Steve’s up in Toronto this week working at the home base for his company. He has been ordered to return home with a suitcase of Coffee Crisps. I think he’s enjoying the quiet time in the hotel after work. He may not return home. We may have to consciously uncouple.
In addition to the discovery of poutine, Steve was amazed that his Canadian counterparts left the office at 5:00. Here in New York City, the same workers stay at their desk for another couple of hours.
Working 12-hour days for many New York City professionals is do-able, because many have simply decided to not have children and, therefore, don’t have to relocate to far-off suburbs. They live a short distance from work and don’t have a second shift at home. If you combine your income with a spouse’s full time income, you can afford a very nice lifestyle with dinners in the West Village and two-week vacations to Brasil.

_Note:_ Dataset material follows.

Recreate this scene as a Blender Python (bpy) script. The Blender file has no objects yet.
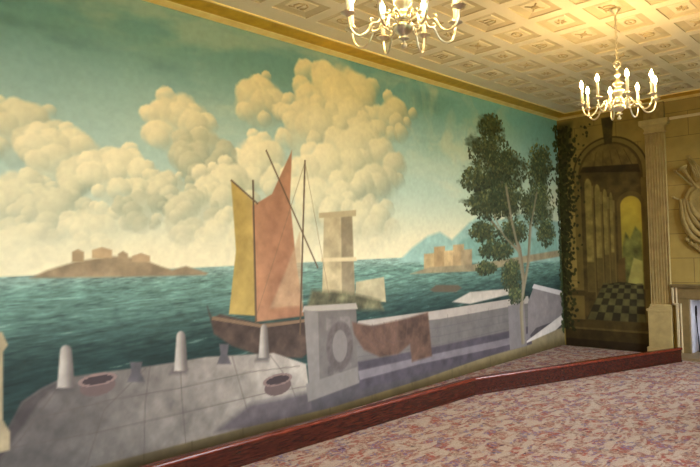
import bpy, math, random
import numpy as np
from mathutils import Vector, Matrix
random.seed(7); rng = np.random.RandomState(11)
SC = bpy.context.scene
COL = SC.collection

# ------------------------------------------------------------------ camera
FPX, YAW, PIT, ROL = 608.7, 0.76781, 0.02468, -0.02851
CAM = np.array([-9.1595, -4.2500, 1.6])
def cam_axes():
    f = np.array([math.cos(PIT)*math.cos(YAW), math.cos(PIT)*math.sin(YAW), math.sin(PIT)])
    r = np.array([math.sin(YAW), -math.cos(YAW), 0.0]); u = np.cross(r, f)
    c, s = math.cos(ROL), math.sin(ROL)
    return c*r+s*u, -s*r+c*u, f
RT, UP, FW = cam_axes()
def ray(px, py): return RT*((px-350)/FPX) - UP*((py-233.5)/FPX) + FW
def W(px, py):                       # a point of the long painted wall (y = 0) -> (x, z)
    d = ray(px, py); p = CAM + d*((0-CAM[1])/d[1]); return (p[0], p[2])
def E(px, py):                       # a point of the end wall (x = 0) -> (y, z)
    d = ray(px, py); p = CAM + d*((0-CAM[0])/d[0]); return (p[1], p[2])
cd = bpy.data.cameras.new('camera'); cam = bpy.data.objects.new('camera', cd); COL.objects.link(cam)
cd.sensor_fit = 'HORIZONTAL'; cd.sensor_width = 36; cd.lens = FPX/700*36; cd.clip_start = 0.05
cam.matrix_world = Matrix(((RT[0], UP[0], -FW[0], CAM[0]), (RT[1], UP[1], -FW[1], CAM[1]), (RT[2], UP[2], -FW[2], CAM[2]), (0, 0, 0, 1)))
SC.camera = cam

# ------------------------------------------------------------------ materials
def lin(c):
    c = np.asarray(c, float)/255.0
    return np.where(c <= 0.04045, c/12.92, ((c+0.055)/1.055)**2.4)
def L4(c): return tuple(float(v) for v in lin(c)) + (1.0,)
class NT:
    def __init__(s, name):
        s.m = bpy.data.materials.new(name); s.m.use_nodes = True; s.t = s.m.node_tree
        s.b = s.t.nodes['Principled BSDF']; s.out = s.t.nodes['Material Output']
    def n(s, kind, **kw):
        o = s.t.nodes.new(kind)
        for k, v in kw.items():
            if k.startswith('i_'):
                key = k[2:]; key = int(key) if key.isdigit() else key.replace('_', ' ')
                o.inputs[key].default_value = v
            else: setattr(o, k, v)
        return o
    def l(s, a, b): s.t.links.new(a, b)
    def obj(s, scale=(1, 1, 1), rot=(0, 0, 0)):
        tc = s.n('ShaderNodeTexCoord'); mp = s.n('ShaderNodeMapping')
        mp.inputs['Scale'].default_value = scale; mp.inputs['Rotation'].default_value = rot
        s.l(tc.outputs['Object'], mp.inputs['Vector']); return mp.outputs['Vector']
    def ramp(s, fac, stops, interp='LINEAR'):
        r = s.n('ShaderNodeValToRGB'); r.color_ramp.interpolation = interp
        e = r.color_ramp.elements
        while len(e) < len(stops): e.new(0.5)
        for i, (p, c) in enumerate(stops): e[i].position = p; e[i].color = c if len(c) == 4 else L4(c)
        s.l(fac, r.inputs['Fac']); return r.outputs['Color']
    def mix(s, fac, a, b, mode='MIX'):
        m = s.n('ShaderNodeMix', data_type='RGBA', blend_type=mode)
        for v, i in ((fac, 0), (a, 6), (b, 7)):
            if hasattr(v, 'node'): s.l(v, m.inputs[i])
            else: m.inputs[i].default_value = v
        return m.outputs[2]
    def noise(s, vec, scale, detail=4, rough=0.55):
        n = s.n('ShaderNodeTexNoise', i_Scale=scale, i_Detail=detail, i_Roughness=rough)
        s.l(vec, n.inputs['Vector']); return n.outputs['Fac']
    def bump(s, h, strength=0.3, dist=0.005):
        b = s.n('ShaderNodeBump', i_Strength=strength, i_Distance=dist)
        s.l(h, b.inputs['Height']); s.l(b.outputs['Normal'], s.b.inputs['Normal'])
BW = ((0, 0, 0, 1), (1, 1, 1, 1))
def simple(name, c, rough=0.6, metal=0.0, var=0.12, scale=12.0, c2=None, bump=0.0, emit=None, estr=0):
    t = NT(name); v = t.obj()
    f = t.noise(v, scale)
    c2 = c2 or tuple(x*(1-var) for x in c)
    t.l(t.ramp(f, [(0.3, c2), (0.7, c)]), t.b.inputs['Base Color'])
    t.b.inputs['Roughness'].default_value = rough; t.b.inputs['Metallic'].default_value = metal
    if bump: t.bump(f, bump)
    if emit: t.b.inputs['Emission Color'].default_value = L4(emit); t.b.inputs['Emission Strength'].default_value = estr
    return t.m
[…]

Rebecca Rosen has a nice piece in the Atlantic about over-worked Americans. I love a good compare and contrast of international public policies:
Other countries limit work hours by law (the European Union’s Working Time Directive, for instance) to both keep workers from being exploited, burned out or, in the case of Germany in particular, to keep unemployment low by spreading out work hours among more workers. Other countries also value refreshed workers and family and leisure time, and have paid leave policies when children are born, fostered, or adopted, in addition to sick time. They have paid vacation policies of as much as 30 days. In Denmark, every parent gets two “nurture days” per child until the child is eight, in order to make it to parent-teacher conferences, the school play, etc.—things that in this country, many white collar workers guiltily slink out under the radar to rush to, and working class people risk getting fired to do. In the UK, within the first year that they implemented a “Right to Request” flexible work hours (which give employees the right to put together a plan for how to get their work done in a flexible way and employers could only turn them down if they could show it would hurt the business bottom line) more than one million families requested such schedules and business kept humming right along.
In the United States, we have no such policies. We value work. We work among the most extreme hours, behind only Japan and South Korea. Our divided political system has yet to figure out what the proper role of government should even be, and we hate taxes. Ironically, the OECD has done studies that have found that the U.S. spends about as much as Sweden on health and welfare—it’s just that they pool their money to pay for everyone, and in the U.S., it all comes out of private pockets.